The loss drops MSU to 34-20, 17-11 in conference play but still in reach of an SEC West title. 

 

"We did a great job of getting into scoring position against Alex. We had a couple of opportunities late in the game and we just weren't able to pick up the big hit tonight," MSU coach Andy Cannizaro said, adding he felt the team played well in every other regard. 

 

"We defended really well, we threw strikes, we threw around some guys to make some other guys beat us, we were able to get those guys out tonight." 

 

MSU took a quick lead on shortstop Ryan Gridley's home run in MSU's first at-bat of the game. Gridley, in his second game in the leadoff spot this season, expected to get a fastball in a 1-1 count and got it, hitting it over the left field wall. 

 

LSU regained the lead with a two-run fourth, the only runs surrendered by starting pitcher Konnor Pilkington. MSU's opportunities to mount the comeback came in almost every inning after. 

 

In the sixth inning, MSU loaded the bases with one out on a single by Hunter Vansau and a pair of walks from Josh Lovelady and Luke Alexander. A strikeout and a flyout ended the threat. 

 

In the next inning, Gridley's leadoff single and walks from Cody Brown and Vansau loaded the bases again. A three-pitch strikeout ended the inning without a run. MSU also had the tying run at the plate twice in the ninth and failed to score the equalizer. 

 

MSU credited most of those struggles to Lange's excellence. He ended with seven innings of six-hit, one-run pitching and 11 strikeouts. 

 

"Every pitch was dotted exactly where he wanted," Gridley said. "He had two pitches going really well to right-handed hitters." 

 

Cannizaro added, "It's not like they had some guy out there throwing 80 miles an hour. He's going to be a really rich kid in about three weeks (in the MLB Draft) and he earns each and every penny of that each time out." 

 

The only think left is to move on. 

 

"That was fun. I think everyone just said that, it was a fun game, but you know what's more fun? Winning," Gridley said. "That's what we're going to try to do (Saturday)." 

 

Getting the pivotal win Friday will be easier said than done with LSU starting pitcher Jared Poche' scheduled to take the mound.
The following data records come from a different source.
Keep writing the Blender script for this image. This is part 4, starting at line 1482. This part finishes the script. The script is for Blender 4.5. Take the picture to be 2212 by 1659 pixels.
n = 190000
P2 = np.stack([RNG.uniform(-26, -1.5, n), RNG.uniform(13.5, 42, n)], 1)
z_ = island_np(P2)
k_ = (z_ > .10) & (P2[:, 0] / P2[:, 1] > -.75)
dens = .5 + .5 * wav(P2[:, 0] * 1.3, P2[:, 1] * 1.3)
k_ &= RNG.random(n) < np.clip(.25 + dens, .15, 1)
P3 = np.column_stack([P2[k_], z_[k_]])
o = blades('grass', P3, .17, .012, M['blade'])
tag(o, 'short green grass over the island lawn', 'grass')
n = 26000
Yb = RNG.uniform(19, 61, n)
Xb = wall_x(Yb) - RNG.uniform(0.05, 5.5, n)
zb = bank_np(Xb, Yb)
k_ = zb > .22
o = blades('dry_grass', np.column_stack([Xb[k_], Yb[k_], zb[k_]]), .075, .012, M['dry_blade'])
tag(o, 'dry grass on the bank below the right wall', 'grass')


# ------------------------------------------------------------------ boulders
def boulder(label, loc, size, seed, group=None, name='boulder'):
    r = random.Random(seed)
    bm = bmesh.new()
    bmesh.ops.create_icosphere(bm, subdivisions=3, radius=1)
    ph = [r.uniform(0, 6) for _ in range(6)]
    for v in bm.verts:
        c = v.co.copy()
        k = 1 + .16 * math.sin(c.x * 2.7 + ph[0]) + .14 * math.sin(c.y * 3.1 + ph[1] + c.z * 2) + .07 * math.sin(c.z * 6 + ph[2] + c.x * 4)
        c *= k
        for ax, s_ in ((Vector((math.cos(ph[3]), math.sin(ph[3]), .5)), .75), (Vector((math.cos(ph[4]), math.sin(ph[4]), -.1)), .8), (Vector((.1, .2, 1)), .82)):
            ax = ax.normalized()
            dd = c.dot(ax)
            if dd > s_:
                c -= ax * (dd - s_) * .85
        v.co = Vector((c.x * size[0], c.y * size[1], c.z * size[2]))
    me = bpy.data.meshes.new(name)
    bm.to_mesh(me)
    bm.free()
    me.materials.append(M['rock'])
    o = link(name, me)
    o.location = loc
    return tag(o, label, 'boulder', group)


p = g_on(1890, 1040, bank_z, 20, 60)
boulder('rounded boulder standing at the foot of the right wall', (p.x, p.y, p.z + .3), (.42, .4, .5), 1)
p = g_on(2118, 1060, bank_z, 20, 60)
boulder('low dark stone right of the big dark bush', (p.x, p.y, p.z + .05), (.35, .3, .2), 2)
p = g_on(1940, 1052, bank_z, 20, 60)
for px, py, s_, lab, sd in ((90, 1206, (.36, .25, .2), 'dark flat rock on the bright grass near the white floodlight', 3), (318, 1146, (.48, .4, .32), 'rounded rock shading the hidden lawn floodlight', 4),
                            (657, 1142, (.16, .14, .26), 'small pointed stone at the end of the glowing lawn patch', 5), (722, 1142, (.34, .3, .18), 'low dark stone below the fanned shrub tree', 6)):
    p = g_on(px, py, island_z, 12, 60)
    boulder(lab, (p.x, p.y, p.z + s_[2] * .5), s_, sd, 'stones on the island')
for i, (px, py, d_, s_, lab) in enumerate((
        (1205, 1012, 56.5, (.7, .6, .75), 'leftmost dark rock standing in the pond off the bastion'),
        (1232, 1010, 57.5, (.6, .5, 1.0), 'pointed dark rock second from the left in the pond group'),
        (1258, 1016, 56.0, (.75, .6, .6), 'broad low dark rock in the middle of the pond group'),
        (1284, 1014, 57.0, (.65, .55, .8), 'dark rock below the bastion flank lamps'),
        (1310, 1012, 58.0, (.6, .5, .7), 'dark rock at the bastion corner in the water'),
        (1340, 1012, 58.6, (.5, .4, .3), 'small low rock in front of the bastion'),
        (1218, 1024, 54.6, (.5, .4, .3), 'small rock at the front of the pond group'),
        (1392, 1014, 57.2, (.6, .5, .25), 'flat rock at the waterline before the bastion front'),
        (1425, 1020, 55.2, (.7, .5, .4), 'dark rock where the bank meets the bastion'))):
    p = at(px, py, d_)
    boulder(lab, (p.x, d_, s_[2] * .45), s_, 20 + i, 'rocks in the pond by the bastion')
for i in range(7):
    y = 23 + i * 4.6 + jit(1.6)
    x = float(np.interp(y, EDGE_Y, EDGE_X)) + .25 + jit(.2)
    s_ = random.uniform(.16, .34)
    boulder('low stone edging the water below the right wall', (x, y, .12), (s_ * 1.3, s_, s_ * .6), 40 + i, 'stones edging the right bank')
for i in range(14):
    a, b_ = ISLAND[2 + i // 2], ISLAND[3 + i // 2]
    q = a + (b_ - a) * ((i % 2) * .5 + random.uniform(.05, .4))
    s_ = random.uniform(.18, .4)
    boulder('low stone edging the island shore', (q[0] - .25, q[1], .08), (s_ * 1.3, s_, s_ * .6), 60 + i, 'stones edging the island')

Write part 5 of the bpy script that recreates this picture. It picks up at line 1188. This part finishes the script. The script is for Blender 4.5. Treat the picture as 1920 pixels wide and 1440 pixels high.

Poche' is consistently rated among the best in the conference and the nation with his 3.16 earned run average entering Friday. 

 

Cannizaro acknowledges the similar effectiveness between Poche' and Lange, but also sees them go about it in different ways. 

 

"It's night and day," Gridley said. "(Poche's) got breaking balls that he'll run up there the first pitch of the game. I've seen him for two years now, he's a fantastic pitcher. He's got different pitches, but he'll dot his pitches just like Lange does."